Ils rappellent d’abord que toute caricature « s’analyse en un portrait qui s’affranchit du bon goût pour remplir une fonction parodique ». Du même coup, l’exagération est le propre de la caricature, l’ironie étant utilisée comme un instrument de critique sociale et politique « en faisant appel au jugement et au débat ». Pour autant, ce droit à la critique et à l’humour n’est pas dépourvu de limite, rappelle le tribunal.
Ensuite, ils observent que les prévenus n’ont pas critiqué une religion comme telle, mais les extrémistes de cette religion au point que le prophète lui-même se trouve conduit au désespoir en constatant le dévoiement de son message. C’est ainsi qu’est interprétée l’expression : « C’est dur d’être aimé par des cons … ».
Le deuxième dessin évoque, selon le tribunal, les attentats suicides perpétrés par certains musulmans et montrant le prophète qui leur demande d’y mettre fin, car il n’y aurait plus de vierges disponibles. Du même coup, on ne peut pas dire que se trouvent assimilés Islam et terrorisme puisque le prophète lui-même s’oppose à la violence.
Enfin, le dessin qui représente le prophète avec une bombe dans le turban peut être interprété de deux manières : celle des défendeurs qui affirment n’avoir voulu caricaturer que ceux qui utilisent l’Islam à des fins terroristes ; de l’autre côté, les parties civiles estimant que l’Islam est réduit à une religion qui enseignerait le terrorisme.
Le tribunal ne nie pas le caractère choquant, voire blessant, de cette caricature pour la sensibilité des musulmans. Mais il s’interroge sur l’intention qui a présidé à cette publication et accorde au journaliste et au journal le bénéfice de la bonne foi en ce qu’ils n’ont pas cherché à offenser directement et gratuitement l’ensemble des musulmans et qu’ils n’ont donc pas dépassé les limites de la liberté d’expression.
Au-delà de ce débat se trouve posée la question des rapports entre la société laïque et le religieux.
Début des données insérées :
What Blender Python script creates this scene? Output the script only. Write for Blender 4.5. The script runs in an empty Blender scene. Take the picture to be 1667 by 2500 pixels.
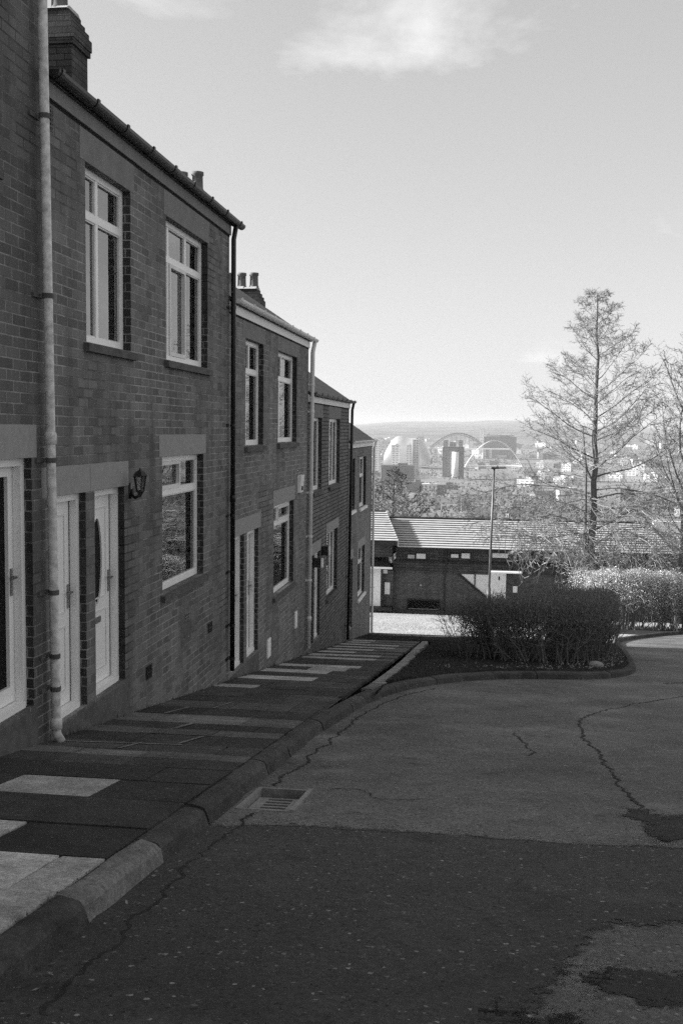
import bpy, math, random
from mathutils import Vector, Matrix
random.seed(7)
rad = math.radians
scene = bpy.context.scene
COL = scene.collection
ORG = {}                                     # world origin of each top-level thing

# ------------------------------------------------------------------ mesh helpers
class MB:
    def __init__(s): s.v=[]; s.f=[]; s.m=[]; s.t=[]
    def vert(s,p): s.v.append(tuple(p)); return len(s.v)-1
    def face(s,idx,m=0,t=1.0): s.f.append(tuple(idx)); s.m.append(m); s.t.append(t)
    def poly(s,pts,m=0,t=1.0): s.face([s.vert(p) for p in pts],m,t)
    def hexa(s,p,m=0,t=1.0):                 # 8 points: bottom ring 0-3, top ring 4-7 (anticlockwise from above)
        b=len(s.v); s.v+= [tuple(q) for q in p]
        for q in ((3,2,1,0),(4,5,6,7),(0,1,5,4),(1,2,6,5),(2,3,7,6),(3,0,4,7)): s.face([b+i for i in q],m,t)
    def box(s,x0,y0,z0,x1,y1,z1,m=0,t=1.0):
        s.hexa([(x0,y0,z0),(x1,y0,z0),(x1,y1,z0),(x0,y1,z0),(x0,y0,z1),(x1,y0,z1),(x1,y1,z1),(x0,y1,z1)],m,t)
    def rbox(s,c,sx,sy,sz,rz,m=0):           # box standing on c, turned by rz
        ca,sa=math.cos(rz),math.sin(rz); P=[]
        for z in (0,sz):
            for a,b in ((-1,-1),(1,-1),(1,1),(-1,1)):
                x,y=a*sx/2,b*sy/2; P.append((c[0]+x*ca-y*sa,c[1]+x*sa+y*ca,c[2]+z))
        s.hexa(P,m)
    def tube(s,pts,rs,n=8,cap=True,m=0,t=1.0):
        pts=[Vector(p) for p in pts]
        if not hasattr(rs,'__len__'): rs=[rs]*len(pts)
        rings=[]; a=None
        for i,p in enumerate(pts):
            d=(pts[min(i+1,len(pts)-1)]-pts[max(i-1,0)]).normalized()
            if a is None:
                a=d.orthogonal().normalized()
            else:
                a=(a-d*a.dot(d));  a=a.normalized() if a.length>1e-6 else d.orthogonal().normalized()
            b=d.cross(a); base=len(s.v)
            for k in range(n):
                an=2*math.pi*k/n; s.v.append(tuple(p+(a*math.cos(an)+b*math.sin(an))*rs[i]))
            rings.append(base)
        for r0,r1 in zip(rings,rings[1:]):
            for k in range(n):
                k2=(k+1)%n; s.face((r0+k,r0+k2,r1+k2,r1+k),m,t)
        if cap:
            s.face([rings[0]+k for k in reversed(range(n))],m,t); s.face([rings[-1]+k for k in range(n)],m,t)
    def lathe(s,c,prof,n=16,m=0):            # prof: (r,z) list about a vertical axis at c
        rings=[]
        for r,z in prof:
            rings.append(len(s.v))
            for k in range(n):
                an=2*math.pi*k/n; s.v.append((c[0]+r*math.cos(an),c[1]+r*math.sin(an),c[2]+z))
        for r0,r1 in zip(rings,rings[1:]):
            for k in range(n):
                k2=(k+1)%n; s.face((r0+k,r0+k2,r1+k2,r1+k),m)
        s.face([rings[0]+k for k in reversed(range(n))],m); s.face([rings[-1]+k for k in range(n)],m)
    def build(s,name,mat,parent=None,smooth=False,tone=False):
        me=bpy.data.meshes.new(name)
        org=Vector((0,0,0))
        if parent is not None:
            root=parent
            while root.parent: root=root.parent
            org=ORG.get(root.name,Vector((0,0,0)))
        me.from_pydata([(x-org.x,y-org.y,z-org.z) for x,y,z in s.v],[],s.f)
        for q in (mat if isinstance(mat,(list,tuple)) else [mat]): me.materials.append(q)
        if any(s.m): me.polygons.foreach_set('material_index',s.m)
        if smooth: me.polygons.foreach_set('use_smooth',[True]*len(s.f))
        if tone:
            a=me.color_attributes.new('tone','FLOAT_COLOR','CORNER'); dat=[]
            for f,t in zip(s.f,s.t): dat+=[t,t,t,1.0]*len(f)
            a.data.foreach_set('color',dat)
        me.update()
        o=bpy.data.objects.new(name,me); COL.objects.link(o)
        if parent is not None: o.parent=parent
        return o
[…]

D’un côté, la civilisation des droits de la personne humaine doit conduire à considérer que le respect dû à chaque être humain et la dignité inhérente à sa condition interdisent de porter gratuitement atteinte à sa relation avec le sacré.
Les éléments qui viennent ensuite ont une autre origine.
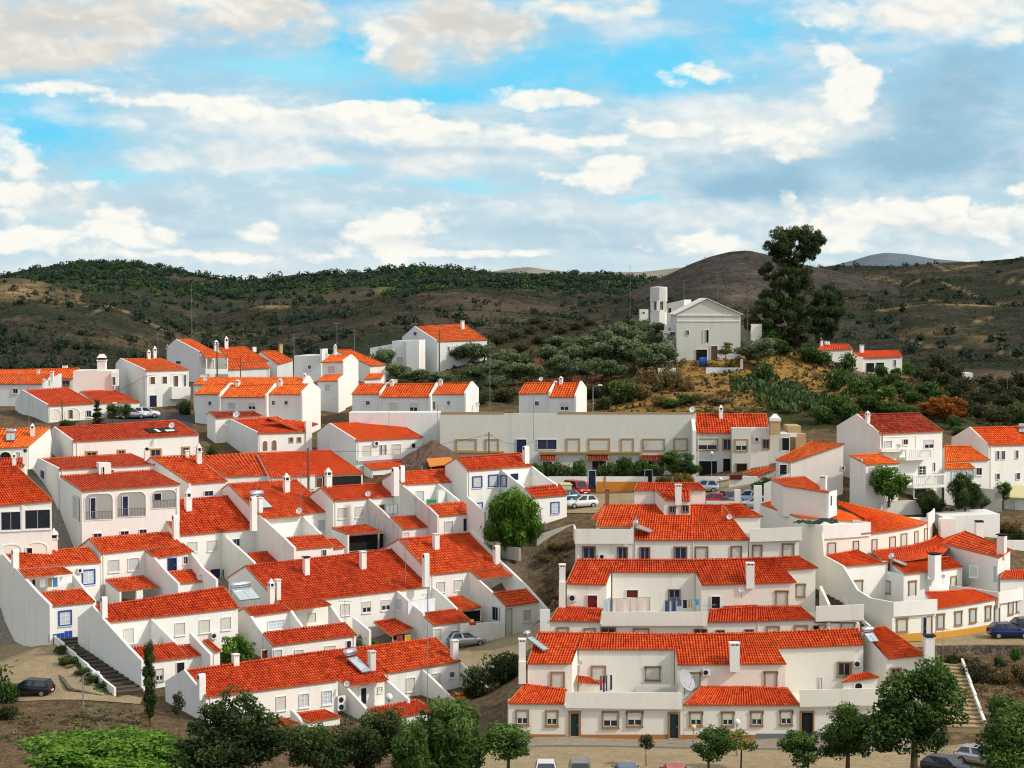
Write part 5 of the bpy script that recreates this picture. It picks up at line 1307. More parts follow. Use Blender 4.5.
# right part of the lower tier
h = House('curved_house','right end of the curved building with a high white parapet, cut by the picture edge','house',P4,CR,wall='wall_white',tile='tile_bright')
uE = F.V(1075,600,0)[0]
zq0,zq1 = F.V(1000,592,0)[1],F.V(1000,603.5,0)[1]
h.ribbon('wall',uB,uE,.2,8,h.bottom,zq1,h.wall); h.ribbon('parapet',uB,uE,-.1,.15,zq1,zq0,h.wall); h.ribbon('terrace',uB,uE,.15,8,zq1-.2,zq1+.1,'wall_pink')
h.ribbon('party_wall',uB-.1,uB+.1,-.05,6.,zq1-.4,zq0,'wall_pink')
h.win(994.6,606,999,628.6,'gshut',.2,frame='tan',fw=.08)
for w in ((1008.4,602,1012.6,613.6),(1016.4,600,1020,611)): h.win(*w,'gshut',.2,frame='tan',hood=True,fw=.1)
h.ribbon('painted_base',uB+.2,uE,.12,.2,h.bottom,F.V(1001,624,.2)[1],'ochre_paint',None,F.V(1060,612,.2)[1])
# wing turned away to the right
FW = Fr(999.6,557.6,190,52)
w_ = House('house','white wing with grey side wall and orange-red roof right of the curved building','house',FW,CR,wall='wall_white',tile='tile_bright')
mw = w_.slope((999.6,557.6),(1011.5,549.6),(943,543.5),(965,531.),run=9.,skew=True,back=3.)
w_.win(970,566.4,977.6,576.6,'gshut',u=mw['uL']+.05,frame='white',fw=.05); w_.win(994,566,997,582,'gshut',u=mw['uL']+.05,frame='white',fw=.06)
w_.chimney(mw,997.6,534,1006,553,'slab','wall_pink',deep=.8)
k = House('house','low red roofed annex with white walls at the right edge behind the curved parapet','house',Fr(1000,579,186,10),CR,wall='wall_white',tile='tile_bright')
k.slope((1000,578.6),(1040,578),(1005,571),(1035,570),run=3.,skew=True)
# ---------- upper tier of the fan
vT, _ = F.U(822,540,0)
h = House('curved_house','upper curved tier with a row of small shuttered windows and orange fan-shaped roof','house',P4,CR,wall='wall_cream',tile='tile_orange')
h.ribbon('wall',0.1,F.V(941,520,vT)[0],vT,vT+5,F.V(860,575,vT)[1],F.V(840,535,vT)[1],h.wall)
h.ribbon('wall',0.1,F.V(941,520,vT)[0],vT+.02,vT+4,F.V(860,575,vT)[1]-.1,F.V(900,531,vT)[1],h.wall)
zp0,zp1 = F.V(826,525,vT-.2)[1],F.V(826,538.8,vT-.2)[1]
uP = F.V(870.6,525,vT-.2)[0]
h.ribbon('parapet',-.05,uP,vT-.2,vT-.04,zp1,zp0,'wall_white'); h.ribbon('terrace',0.1,uP,vT-.04,vT+3.9,zp1+.2,zp1+.5,'wall_pink'); h.ribbon('parapet',uP-.1,uP+.05,vT-.2,vT+2.4,zp1,zp0,'wall_white')
vA,zA = F.U(801,518,0.05)
rA = h.slope((801,518),(872,521),(761,504.2),(842,494.5),u0=0.05,back=0,name='roof',bottom=zp1-.5)
rB = h.slope((862,533.4),(927.5,522.6),(826,496.5),(848,495),v=vT-.3,run=rA['vr']-vT+.3,back=0,name='roof',skew=True,walls=False,vg='R',cap=False)
for w in ((828,543,835.4,553.6),(853.4,541.4,858.4,551.6),(872,539.6,876.6,549.6),(889.6,537,895,547),(900.8,534,906.4,545.4),(914.4,531.6,917.6,543),(924,528.6,927,540.4),(930.6,526,934.4,537.6)): h.win(*w,'shut',vT,frame='tan',fw=.07,sill=False)
h.ribbon('parapet',F.V(928.4,515,vT-.2)[0],F.V(942,515,vT-.2)[0],vT-.2,vT,F.V(930,525,vT-.2)[1],F.V(930,513,vT-.2)[1],'wall_white')
UT=h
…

L’Église catholique elle-même, après les excès de l’esprit missionnaire, a dégagé au moment du concile Vatican II le dogme de « l’immunité religieuse ». L’idée est simple : chaque personne humaine qui marche vers la transcendance selon les voies de sa naissance et de sa culture doit être respectée comme telle. Aucun pouvoir ne doit faire violence à une âme au nom d’une autre vérité.
Et dans le même temps, personne n’est fondé à imposer sa vision du sacré à ceux qui en ont une autre ou qui n’en ont pas du tout.
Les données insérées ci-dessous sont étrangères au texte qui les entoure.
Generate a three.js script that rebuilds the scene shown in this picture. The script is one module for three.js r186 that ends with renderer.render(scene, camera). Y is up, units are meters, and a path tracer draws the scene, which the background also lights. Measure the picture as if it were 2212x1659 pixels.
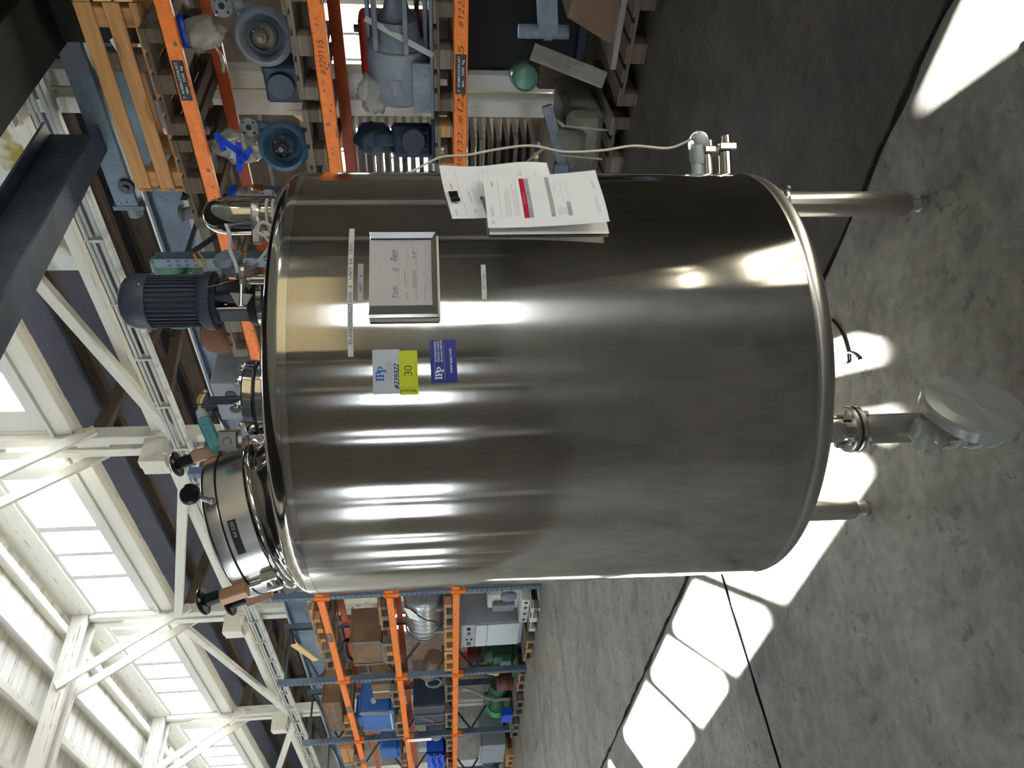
import * as THREE from 'three';
import { mergeGeometries, mergeVertices, toCreasedNormals } from 'three/addons/utils/BufferGeometryUtils.js';
import { RoundedBoxGeometry } from 'three/addons/geometries/RoundedBoxGeometry.js';
import { RectAreaLightUniformsLib } from 'three/addons/lights/RectAreaLightUniformsLib.js';

// ---------------------------------------------------------------- camera, sky, sun, exposure
const scene = new THREE.Scene();
const renderer = new THREE.WebGLRenderer({ antialias: true });
renderer.toneMapping = THREE.LinearToneMapping;
renderer.toneMappingExposure = 2.0;
renderer.shadowMap.enabled = true;
RectAreaLightUniformsLib.init();

// The photograph was taken with the camera turned on its side, so up in the hall is left in the frame.
const camera = new THREE.PerspectiveCamera(53.24, 2212 / 1659, 0.05, 200);
camera.position.set(0, 1.54, 0);
{
  const right = new THREE.Vector3(0.0572, -0.9947, 0.0868), up = new THREE.Vector3(0.6803, -0.0250, -0.7325);
  right.normalize(); up.addScaledVector(right, -up.dot(right)).normalize();
  const back = new THREE.Vector3().crossVectors(right, up);
  camera.quaternion.setFromRotationMatrix(new THREE.Matrix4().makeBasis(right, up, back));
}
scene.add(camera);
const SKY = 9.0;
scene.background = new THREE.Color().setRGB(0.86 * SKY, 0.98 * SKY, 1.13 * SKY);

const sun = new THREE.DirectionalLight(new THREE.Color(1.0, 0.965, 0.9), 110);
sun.position.set(-0.805 * 40, 0.802 * 40, -0.59 * 40);
sun.target.position.set(0, 0, 0);
sun.castShadow = true;
sun.shadow.radius = 1.0;
sun.shadow.mapSize.set(4096, 4096);
Object.assign(sun.shadow.camera, { left: -30, right: 30, top: 30, bottom: -30, near: 1, far: 120 });
scene.add(sun, sun.target);

// ---------------------------------------------------------------- helpers
let seed = 7;
const rnd = () => { seed = (seed + 0x6d2b79f5) | 0; let t = Math.imul(seed ^ (seed >>> 15), 1 | seed); t = (t + Math.imul(t ^ (t >>> 7), 61 | t)) ^ t; return ((t ^ (t >>> 14)) >>> 0) / 4294967296; };
const rr = (a, b) => a + (b - a) * rnd();
const V3 = (x, y, z) => new THREE.Vector3(x, y, z);
const PI = Math.PI, rad = (d) => d * PI / 180;
const used = {};
const numbered = (n) => { const k = used[n] = (used[n] ?? -1) + 1; return k ? n + '_' + String(k).padStart(3, '0') : n; };
function thing(name, label, category, [x, y, z] = [0, 0, 0], turn = 0, group) {
  const o = new THREE.Group(); o.name = numbered(name); o.position.set(x, y, z); o.rotation.y = turn;
  o.userData = { label, category }; if (group) o.userData.group = group;
  scene.add(o); return o;
}
function struct(name, label) { const o = new THREE.Group(); o.name = numbered(name); o.userData = { kind: 'structure' }; if (label) o.userData.label = label; scene.add(o); return o; }
function mesh(name, geo, mat, parent = scene, label) {
  const g = Array.isArray(geo) ? (geo.length > 1 ? merge(geo) : geo[0]) : geo;
  const m = new THREE.Mesh(g, mat); m.name = parent === scene ? numbered(name) : name; m.castShadow = m.receiveShadow = true;
  if (label) m.userData.label = label;
  parent.add(m); return m;
}
const each = (name, list, mat, parent) => list.map((g) => mesh(name, g, mat, parent));
const merge = (list) => mergeGeometries(list.map((g) => { g = g.index ? g.toNonIndexed() : g; for (const k of Object.keys(g.attributes)) if (!['position', 'normal', 'uv'].includes(k)) g.deleteAttribute(k); return g; }));
function copyOf(o, [x, y, z], turn, label) { const c = o.clone(); c.name = numbered(o.name.replace(/_\d{3}$/, '')); c.userData = { ...o.userData }; if (label) c.userData.label = label; c.position.set(x, y, z); c.rotation.set(0, turn ?? o.rotation.y, 0); scene.add(c); return c; }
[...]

Équilibre difficile et nécessaire à peine de voir mourir nos démocraties.
Il nous faut militer et méditer encore les extraordinaires phrases de Michel de Montaigne :
« Qu’est-il plus vain que de vouloir deviner Dieu par nos analogies et conjectures ? le régler et le monde à notre capacité et à nos lois ? nous servir aux dépens de la divinité de ce petit échantillon de suffisance qu’il lui a plu départir à notre naturelle condition ? et, parce que nous ne pouvons élever notre vue jusques en son glorieux siège, l’avoir ramené çà-bas à notre corruption et à nos misères ? ».
Puisse cette sagesse devenir demain sagesse universelle.